#### Material provided
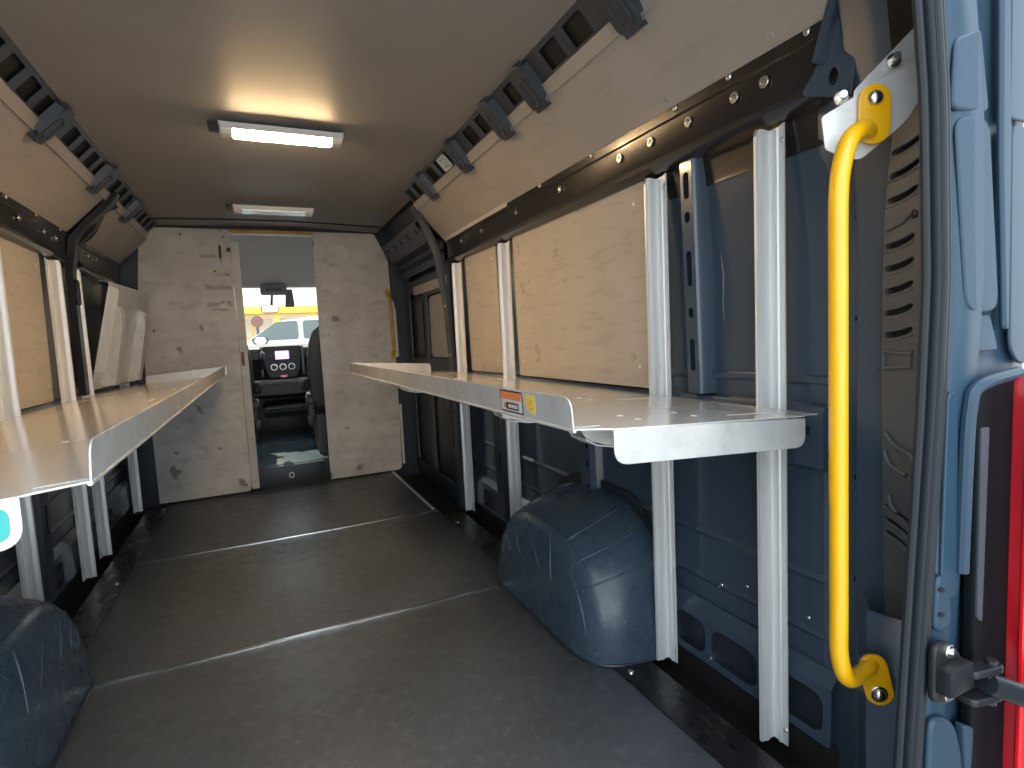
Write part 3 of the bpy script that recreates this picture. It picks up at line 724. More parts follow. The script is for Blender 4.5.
# small yellow handle
r = thing('grab_bar', (.785, -.04, 1.2), 'small ochre grab bar on the bulkhead edge beside the sliding door', 'handle')
bm = NB(); tube(bm, smoothpath([(.770, -.016, 1.43), (.772, -.05, 1.40), (.775, -.055, 1.36), (.780, -.055, 1.02), (.782, -.05, .975), (.782, -.016, .95)], 6), .012, 12); obj('bar', bm, 'oldyellow', r)
for x, z in ((.770, 1.435), (.782, .945)):
    bm = NB(); plate(bm, rrect(x - .022, z - .035, x + .022, z + .035, .012), [], .006, .002, xz(-.014)); dome(bm, xz(-.017) @ Matrix.Translation((x, z + (.02 if z > 1 else -.02), 0)), .007, .005, 10, 3); obj('foot_plate', bm, 'oldyellow', r)
bm = NB(); plate(bm, rpoly([(.795, .93), (.822, .93), (.818, 1.30), (.800, 1.38), (.790, 1.38)], .01), [], .006, .001, xz(-.03)); tag(obj('edge_guard', bm, 'skin'), 'white edge guard standing behind the small ochre grab bar', 'trim strip')
bm = NB(); plate(bm, rpoly([(.795, .06), (.815, .06), (.815, .55), (.795, .55)], .006), [], .006, .001, xz(-.03)); tag(obj('edge_guard', bm, 'skin'), 'white edge guard low on the bulkhead beside the door step', 'trim strip')

# ------------------------------------------------------------------ sliding door and its opening
bm = NB()
box(bm, (SX(1, .985), -1.16, -.05), (SX(1, 1.07), -.02, 1.72), .01)
prism(bm, thick([(1.01, 1.72), (.93, 1.80), (.84, 1.93), (.80, 2.0)], -.02), lambda p, a: (SX(1, p[0]), a, p[1]), -1.2, .05)
struct('door_1', bm, 'darkpaint', 'dark inside of the closed sliding door', 'door')
bm = NB(); r = thing('door_frame', (SX(1, .98), -.6, .8), 'dark pressed inner frame of the sliding door with window-like openings', 'door frame')
plate(bm, rrect(-1.15, .0, -.06, 1.70, .05), [rrect(-1.08, .92, -.62, 1.36, .05), rrect(-.54, .92, -.14, 1.40, .05), rrect(-1.08, .10, -.62, .78, .06), rrect(-.54, .10, -.14, .78, .06), rrect(-1.06, 1.50, -.16, 1.62, .03)], .02, .005, yz(1, .972))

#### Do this
Repeat the data in full and exactly. Omit pictures.

#### Finished answer
Write part 3 of the bpy script that recreates this picture. It picks up at line 724. More parts follow. The script is for Blender 4.5.
# small yellow handle
r = thing('grab_bar', (.785, -.04, 1.2), 'small ochre grab bar on the bulkhead edge beside the sliding door', 'handle')
bm = NB(); tube(bm, smoothpath([(.770, -.016, 1.43), (.772, -.05, 1.40), (.775, -.055, 1.36), (.780, -.055, 1.02), (.782, -.05, .975), (.782, -.016, .95)], 6), .012, 12); obj('bar', bm, 'oldyellow', r)
for x, z in ((.770, 1.435), (.782, .945)):
    bm = NB(); plate(bm, rrect(x - .022, z - .035, x + .022, z + .035, .012), [], .006, .002, xz(-.014)); dome(bm, xz(-.017) @ Matrix.Translation((x, z + (.02 if z > 1 else -.02), 0)), .007, .005, 10, 3); obj('foot_plate', bm, 'oldyellow', r)
bm = NB(); plate(bm, rpoly([(.795, .93), (.822, .93), (.818, 1.30), (.800, 1.38), (.790, 1.38)], .01), [], .006, .001, xz(-.03)); tag(obj('edge_guard', bm, 'skin'), 'white edge guard standing behind the small ochre grab bar', 'trim strip')
bm = NB(); plate(bm, rpoly([(.795, .06), (.815, .06), (.815, .55), (.795, .55)], .006), [], .006, .001, xz(-.03)); tag(obj('edge_guard', bm, 'skin'), 'white edge guard low on the bulkhead beside the door step', 'trim strip')

# ------------------------------------------------------------------ sliding door and its opening
bm = NB()
box(bm, (SX(1, .985), -1.16, -.05), (SX(1, 1.07), -.02, 1.72), .01)
prism(bm, thick([(1.01, 1.72), (.93, 1.80), (.84, 1.93), (.80, 2.0)], -.02), lambda p, a: (SX(1, p[0]), a, p[1]), -1.2, .05)
struct('door_1', bm, 'darkpaint', 'dark inside of the closed sliding door', 'door')
bm = NB(); r = thing('door_frame', (SX(1, .98), -.6, .8), 'dark pressed inner frame of the sliding door with window-like openings', 'door frame')
plate(bm, rrect(-1.15, .0, -.06, 1.70, .05), [rrect(-1.08, .92, -.62, 1.36, .05), rrect(-.54, .92, -.14, 1.40, .05), rrect(-1.08, .10, -.62, .78, .06), rrect(-.54, .10, -.14, .78, .06), rrect(-1.06, 1.50, -.16, 1.62, .03)], .02, .005, yz(1, .972))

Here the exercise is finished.